Here’s a few of his songs culled from YouTube:



As you can tell from the video, this one’s written from the perspective of an illegal immigrant. (“To a city of the north / I went to work / I left my life / Between Ceuta and Gibraltar / I’m a line in the sea / A ghost in the city / My life is forbidden / So says the authority.”)



Enjoy the hilariously cheesy animation. The title means “disappeared.” (“I carry in my body a motor / that’s always running and alive / I carry in my soul a destination / but I never will arrive.”)


 Me Gustas Tu

The lyrics are silly and sweet, and as a special treat for you guys, the video has a pretty woman dancing around in her bra. (“I like airplanes, I like you / I like to travel, I like you / I like the morning, I like you / I like the wind, I like you / I like to dream, I like you / I like the sea, I like you.”)
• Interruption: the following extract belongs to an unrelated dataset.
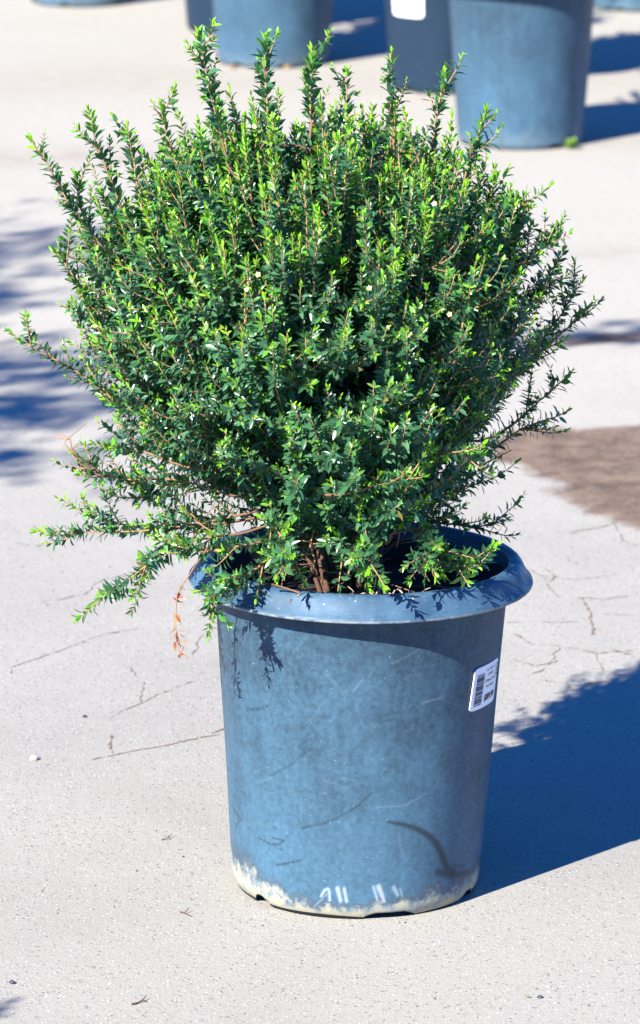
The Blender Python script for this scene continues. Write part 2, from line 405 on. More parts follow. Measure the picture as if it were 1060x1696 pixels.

Bongo Bong/Je ne t’aime plus

“Bongo Bong” is a mellower version of a song he’d done with his former band Mano Negra, here melded with “Je ne t’aime plus” (on his album Clandestino, all the songs blend together). Even if you don’t know French, you probably don’t need me to translate this, but “Je ne t’aime plus mon amour” means “I don’t love you anymore, my love.” And they say women give mixed messages.